Caleb Williams and USC make history in pulverizing win over the Cardinal.
This is one parting gift that a bad Stanford team won’t soon forget.
Thuc Nhi Nguyen (LA Times) — No. 6 USC hammers longtime rival Stanford 56-10 behind a stellar performance from Caleb Williams and the USC offense.
In the last Pac-12 matchup between longtime conference rivals, No. 6 USC beat up Stanford 56-10, sending the Cardinal into the ACC with its largest margin of defeat in the series since a 42-0 drubbing in 2006. With a spot in the Big Ten waiting next season, the Trojans (3-0, 1-0 Pac-12 Conference) had their best scoring night in the rivalry since hanging 51 on the Cardinal in 2005.
It was the most points USC has scored against Stanford and the 46-point difference marked the Trojans’ biggest win over the Cardinal since 1977 (49-0).
While the Trojans kept Stanford’s new-look offense under first-year head coach Troy Taylor out of the end zone until the 3:35 mark of the fourth quarter, quarterback Caleb Williams continued his early-season dominance. The junior threw for 300 yards and three touchdowns on 19-for-22 passing. Through three games, Williams has led 25 drives that resulted in 18 touchdowns.
On Saturday, the Heisman winner just kept making magical plays look routine. He did it on the ground, rushing 21 yards while bulldozing a Stanford defender at the goal line for USC’s opening touchdown. He did it through the air, throwing a perfect pass 65 yards that hit a sprinting Brenden Rice in stride for a 75-yard touchdown. And he did it off script, dancing in the pocket for six seconds until he scrambled to his right and fired a 19-yard touchdown strike to a crossing Dorian Singer.
Then he went to the sideline.
With a comfortable 49-3 lead, Williams stepped aside for the entire second half as backup Miller Moss appeared in his third consecutive blowout win.
Aided by a 75-yard punt return for touchdown by freshman Zachariah Branch, the Trojans were so potent in the first half that by their sixth touchdown, mascot Traveler was too tired to make the customary celebration run around the field. They still tacked on a seventh before the break as Lake McRee caught a one-yard pass from Williams with 10 seconds left in the second quarter.
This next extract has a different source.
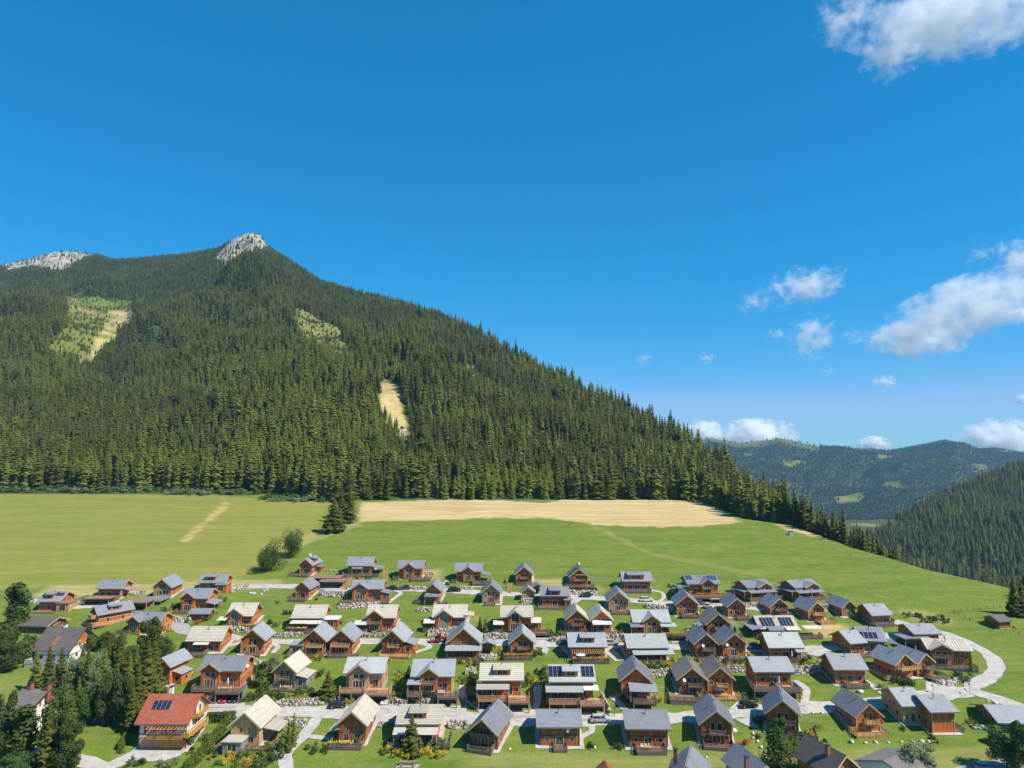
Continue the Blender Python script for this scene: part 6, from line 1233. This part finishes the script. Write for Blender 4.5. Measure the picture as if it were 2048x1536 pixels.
for a in [('front-row chalet with the red parasol', -.6, -2, .3, 3), ('chalet over the carport with a red car', 2.2, -3, .12, 2), ('new timber chalet over two pale cars', 3, -3, .12, 2), ('chalet with the furnished terrace', 2.5, -3, .12, 3), ('beige chalet with the pink terrace', 3.4, -3, .12, 2), ('chalet with solar panels on roof and porch', 4, -3, .12, 2), ('chalet with the roofed garage terrace', 1.4, -2.4, .12, 3),
          ('striped-roof chalet with a dark parasol', .6, -1.9, .12, 2), ('beige chalet with the gable balcony', 4, -2, .2, 2), ('gable chalet below the columned terrace', .6, -1.8, .2, 2), ('brown chalet with the flowered front deck', -.8, -1.4, .3, 2), ('pale chalet above the mown slope', .6, -1.2, .2, 2), ('orange chalet alone on the right lawn', .6, -1.3, .2, 2), ('beige chalet with the glass sunroom', 1, -1.5, .12, 2), ('chalet with the huge stepped deck', 2, -3, .12, 2), ('beige chalet with two awnings', .8, -1.6, .15, 2), ('leftmost beige flowered chalet', 4, -1.6, .2, 2)]: furn(*a)
# flower boxes along railings
def flowers(short, x0, x1, y, z, kind='mixed'):
    q = [q for q in HOUSES if q[5] == short][0]; h2 = q[2] / 2; p = deckp(short, x0 * h2, y, z); e = empty('flower_box', p, q[4], {'mixed': 'orange and yellow', 'purple': 'purple', 'red': 'red'}[kind] + ' flowers on the railing of the ' + short, 'flower box', 'flower boxes on railings'); L = (x1 - x0) * h2
    b = MB(); b.box(0, L, -.12, .12, -.12, .06, 'deck_brown'); b.build('box', e); r = np.random.RandomState(int(abs(p.x) * 10)); n = int(L * 55); cx = r.rand(n) * L; cx = np.round(cx / .9) * .9 + r.randn(n) * .22; cx = np.clip(cx, 0, L)
    c = np.stack([cx, r.randn(n) * .14, .12 + np.abs(r.randn(n)) * .16], 1); d = r.randn(n, 2, 3) * .09; V = np.stack([c - d[:, 0], c + d[:, 1], c + d[:, 0], c - d[:, 1]], 1).reshape(-1, 3)
    me = np_mesh('blossoms', V, np.arange(4 * n).reshape(n, 4), {'mixed': 'blossom_mixed', 'purple': 'blossom_purple', 'red': 'leaf_orange'}[kind]); o = tag(put('blossoms', me, e), kind='stuff')
for a in [('leftmost beige flowered chalet', .3, 2.2, -3.4, 1.15), ('beige chalet with two awnings', -1.3, .1, -3.3, 1.1), ('beige chalet with two awnings', 1., 2.1, -3.3, 1.1), ('beige chalet with white-curtained windows', .2, 2.1, -3.5, 1.05), ('beige chalet with the red flowered terrace', .3, 2.3, -4.9, 1.05, 'red'), ('red-brown chalet with the yellow-flowered deck', -1.6, .9, -3, 1.15),
          ('chalet with the full-width pergola', -.95, 1.2, -3.4, 1.05), ('light grey cross-gabled chalet', .5, 2.0, -4.6, 1.05), ('red-tiled house', -.5, 1.0, -1.75, 3.85, 'purple'), ('brown chalet with the flowered front deck', -1.5, .2, -3, 1.2), ('dark brown twin gable', -.6, .6, -1.35, 3.9, 'red'), ('solar-roofed chalet on the columned terrace', -.8, 1.5, -4.5, 1.0), ('chalet with the golden dome', -.6, .6, -1.35, 3.9, 'mixed')]: flowers(*a)
# ---------------------------------------------------------------- planting in and around the village
def bush(x, y, d, col='green', hf=.8, v=0):
    p = at(x, y); nm = {'green': 'leafy green', 'dark': 'dark evergreen', 'pale': 'pale grey-green', 'yellow': 'yellow-flowering', 'orange': 'reddish orange', 'hedge': 'yellow-green'}[col]; size = 'small' if d < 1.3 else ('large' if d > 2.6 else 'rounded')
    o = put('shrub', BUSH[col][v % 2]); o.location = (p.x, p.y, p.z - .1 * d); o.scale = (d * .85, d * .85, d * hf * 1.1); o.rotation_euler = (0, 0, rnd.uniform(0, 6)); rel, sh = near_short(p)
    tag(o, f'{size} {nm} shrub {rel} the {sh}', 'shrub', 'garden shrubs')
_s = '1450 1465 1480'
B = [(1008 * 0 + 520, 1388, 3, 'dark'), (508, 1395, 2.4, 'green'), (535, 1398, 2.8, 'dark'), (552, 1392, 2, 'dark'), (565, 1400, 2.5, 'dark'), (600, 1388, 2.6, 'dark'), (622, 1388, 2.4, 'green'), (530, 1370, 2.5, 'green'), (540, 1350, 3, 'pale'), (512, 1372, 2.2, 'green'), (640, 1352, 2.4, 'dark'), (628, 1390, 2, 'dark'), (545, 1410, 2, 'green'), (497, 1400, 2.2, 'dark'), (480, 1405, 1.5, 'green'),
     (400, 1484, 3.2, 'green'), (385, 1500, 1.2, 'dark'), (380, 1508, .9, 'green'), (395, 1515, 1.6, 'green'), (436, 1508, 2.2, 'dark'), (450, 1503, 1.6, 'yellow'), (465, 1508, 2, 'yellow'), (478, 1518, 2.4, 'green'), (455, 1525, 2, 'yellow'), (495, 1512, 1.6, 'green'), (505, 1522, 1.8, 'yellow'), (520, 1515, 2.2, 'dark'), (530, 1528, 3.2, 'dark'), (550, 1520, 3, 'pale'), (545, 1500, 2.6, 'green'), (565, 1492, 2.6, 'green'), (578, 1480, 2.6, 'green'), (560, 1510, 2.8, 'dark'), (575, 1498, 2.4, 'pale'),
     (490, 1532, 1.6, 'orange'), (470, 1535, 1.4, 'green'), (435, 1530, 1.4, 'green'), (512, 1500, 1.4, 'yellow'), (418, 1520, 1, 'orange'), (335, 1534, 2.6, 'pale'), (340, 1530, 1.6, 'yellow'), (265, 1530, 2.2, 'dark'), (285, 1528, 2, 'dark'), (625, 1502, 2.4, 'dark'), (712, 1492, 2.2, 'dark'), (722, 1488, 1.6, 'yellow'), (775, 1502, 2, 'yellow'), (785, 1492, 2.4, 'dark'), (800, 1512, 2.6, 'yellow'), (815, 1512, 2, 'yellow'), (795, 1498, 2, 'green'),
     (838, 1510, 2.4, 'yellow'), (855, 1508, 2.4, 'yellow'), (845, 1496, 2, 'green'), (878, 1515, 2.4, 'yellow'), (868, 1500, 2.2, 'pale'), (885, 1498, 2.4, 'dark'), (862, 1488, 2.2, 'dark'), (880, 1488, 2.2, 'green'), (768, 1508, 1.6, 'green'), (825, 1382, 2.4, 'dark'), (840, 1396, 2, 'yellow'), (850, 1402, 2.2, 'yellow'), (860, 1398, 2.2, 'green'), (832, 1396, 2, 'green'), (848, 1392, 2.4, 'green'), (800, 1365, 3, 'yellow'), (806, 1352, 2.4, 'pale'), (793, 1378, 2, 'pale'), (792, 1392, 1.6, 'yellow'),
     (917, 1328, 1.8, 'dark'), (936, 1330, 2.4, 'yellow'), (950, 1332, 2, 'green'), (958, 1340, 2.4, 'dark'), (945, 1365, 3, 'green'), (955, 1355, 2.8, 'dark'), (940, 1370, 2, 'orange'), (930, 1364, 2.4, 'green'), (948, 1406, 2.6, 'dark'), (960, 1408, 2.2, 'yellow'), (970, 1404, 3, 'green'), (985, 1410, 2.4, 'yellow'), (975, 1415, 2, 'green'), (1058, 1362, 2.8, 'green'), (1068, 1368, 2.6, 'yellow'), (1050, 1372, 2.4, 'green'), (1085, 1350, 3, 'dark'), (1092, 1362, 3.4, 'dark'), (1072, 1345, 1.6, 'dark'),
     (1103, 1402, 3, 'dark'), (1112, 1412, 2, 'yellow'), (1128, 1412, 2.4, 'green'), (1120, 1406, 2.2, 'green'), (1136, 1406, 2, 'green'), (1092, 1412, 1.8, 'orange'), (1240, 1394, 1.8, 'yellow'), (1246, 1402, 2.2, 'dark'), (1256, 1410, 2, 'green'), (1278, 1334, 2.4, 'yellow'), (1290, 1337, 2.6, 'yellow'), (1304, 1336, 2.6, 'green'), (1318, 1335, 2.6, 'pale'), (1332, 1334, 2.4, 'yellow'), (1346, 1334, 2.6, 'yellow'), (1312, 1330, 2.2, 'hedge'), (1372, 1330, 3.4, 'pale'), (1384, 1335, 2, 'yellow'), (1395, 1334, 2.2, 'yellow'), (1405, 1336, 1.8, 'green'),
     (1458, 1332, 2, 'orange'), (1468, 1334, 1.8, 'green'), (1492, 1336, 2.2, 'pale'), (1503, 1384, 2.4, 'green'), (1516, 1382, 2.2, 'dark'), (1508, 1392, 1.6, 'orange'), (1516, 1400, 1.8, 'pale'), (1594, 1376, 1.4, 'orange'), (1600, 1386, 1.4, 'orange'), (1599, 1396, 1.2, 'yellow'), (1524, 1440, 1.8, 'green'), (1535, 1440, 1.6, 'yellow'), (1514, 1446, 1.6, 'dark'), (1596, 1472, 2, 'dark'), (1604, 1476, 1.8, 'dark'), (1590, 1490, 2, 'dark'), (1600, 1494, 1.9, 'green'), (1611, 1492, 2, 'dark'), (1623, 1492, 2, 'dark'), (1585, 1480, 1.6, 'dark'), (1612, 1472, 1.6, 'green'), (1632, 1462, 2, 'green'), (1625, 1470, 1.8, 'yellow'),
     (1798, 1366, 2.6, 'hedge'), (1808, 1366, 2.4, 'hedge'), (1820, 1370, 2.8, 'dark'), (1928, 1360, 3.2, 'green'), (1912, 1350, 1.6, 'dark'), (1905, 1356, 1.2, 'dark'), (1875, 1486, .9, 'green'), (1866, 1486, .8, 'orange'), (1650, 1484, 1.2, 'dark'), (1978, 1484, 1.2, 'yellow'), (1700, 1486, .8, 'dark'), (1858, 1468, 1.2, 'dark'), (1952, 1452, 1.6, 'hedge'), (1940, 1448, 1.8, 'hedge'), (1608, 1326, 2.2, 'dark'), (1616, 1330, 1.8, 'yellow'), (1602, 1334, 1.8, 'green'), (1644, 1330, 2, 'green'),
     (395, 1248, 2, 'orange'), (372, 1244, 2.4, 'green'), (424, 1228, 2.4, 'green'), (412, 1240, 2.6, 'dark'), (356, 1222, 2, 'dark'), (350, 1215, 2.2, 'green'), (330, 1222, 2, 'green'), (344, 1226, 1.6, 'yellow'), (430, 1210, 2.6, 'dark'), (444, 1202, 2.4, 'green'), (430, 1218, 2.2, 'green'), (555, 1206, 1.2, 'dark'), (673, 1152, 1.4, 'dark'), (680, 1154, 1.6, 'dark'), (715, 1158, 1.8, 'orange'), (735, 1158, 1.8, 'dark'), (1010, 1166, 1.6, 'dark'), (1150, 1184, 1.6, 'orange'), (1172, 1183, 1.8, 'green'), (1188, 1184, 1.8, 'green'),
     (1140, 1183, 1.6, 'green'), (1162, 1184, 1.4, 'orange'), (1400, 1206, 1.8, 'yellow'), (1415, 1204, 1.8, 'green'), (1385, 1200, 1.8, 'dark'), (990, 1310, 2.2, 'yellow'), (1002, 1306, 2.6, 'yellow'), (1012, 1312, 2.4, 'green'), (1005, 1320, 1.8, 'orange'), (1072, 1308, 2.4, 'dark'), (1100, 1270, 2.6, 'dark'), (1108, 1276, 2.4, 'dark'), (540, 1248, 2.4, 'dark'), (552, 1252, 2, 'green'), (858, 1262, 2.2, 'green'), (866, 1258, 2, 'green'), (680, 1248, 1.6, 'dark'), (1850, 1245, 1.6, 'dark'), (1862, 1248, 1.4, 'green'),
     (1815, 1232, 2.2, 'green'), (1835, 1234, 2.4, 'hedge'), (1850, 1238, 2.4, 'green'), (1870, 1242, 2.6, 'green'), (1890, 1246, 2, 'dark'), (1885, 1240, 2.6, 'green'), (1344, 1174, 2, 'green'), (645, 1402, 2, 'dark'), (745, 1406, 1.2, 'green'), (690, 1398, 1.8, 'green'), (700, 1404, 1.6, 'yellow'), (1250, 1388, 2.2, 'dark'), (1066, 1312, 1.8, 'green'), (1450, 1326, 2, 'dark'), (1474, 1325, 2, 'dark'), (1212, 1380, .8, 'green')]
for i, (x, y, d, c) in enumerate(B): bush(x, y, d, c, .8, i)
_r2 = random.Random(9)
for q in [q for q in HOUSES if q[5]]:
    for j in range(1):
        lx = _r2.choice([-1, 1]) * (q[2] / 2 + _r2.uniform(1.2, 3.2)); ly = _r2.uniform(-3.5, q[3] * .5); c_, s_ = math.cos(q[4]), math.sin(q[4]); X, Y = q[0] + lx * c_ - ly * s_, q[1] + lx * s_ + ly * c_; x, y = pix(X, Y, hz(X, Y))
        if 150 < x < 2040 and y < 1530: bush(float(x), float(y), _r2.uniform(1., 2.1), _r2.choice(['green', 'dark', 'pale', 'yellow', 'green', 'dark', 'orange']), .8, j)
rr = np.random.RandomState(77); _x = rr.uniform(-40, 660, 170); _y = 981 + (_x > 330) * 5 + (_x > 520) * 13 + rr.uniform(-4, 4, 170); _P = [at(a, b_) for a, b_ in zip(_x, _y)]
_P = np.array([p[:] for p in _P]); scatter('shrub_belt', _P[:, 0], _P[:, 1], _P[:, 2] - .5, rr.uniform(2.2, 4.5, 170), rr.uniform(1., 1.7, 170), rr.randint(0, 2, 170), [BUSH['green'][0], BUSH['pale'][1]], 'belt of pale green shrubs at the foot of the left forest', 12)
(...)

With 178 combined points against San José State, Nevada and Stanford, USC has scored the most points through the first three games of a season since 2005, when the Matt Leinart and Reggie Bush-led Trojans hung 178 against Hawai’i, Arkansas and Oregon.
The Trojans locked down the Cardinal with a stout defensive front that tallied eight tackles for loss.
Bear Alexander, a 6-foot-3, 300-pound defensive tackle, finished with two tackles and one pass breakup, but impacted the game in ways beyond the stat sheet. His pressure in the face of Stanford quarterback Ashton Daniels on second-and-seven on Stanford’s first drive led to a wobbly throw that safety Max Williams easily picked off for USC’s first interception of the season.
Daniels left the game early in the second quarter after he was injured on a strip sack by Solomon Byrd, who led the Trojans with two tackles for loss and one sack. The Cardinal recovered Daniels’ fumble, but Byrd’s rush end running mate Jamil Muhammad secured another takeaway on the next drive, sacking backup Justin Lamson and forcing a fumble that linebacker Tackett Curtis recovered.
After no takeaways in the first game, USC had three in the next two.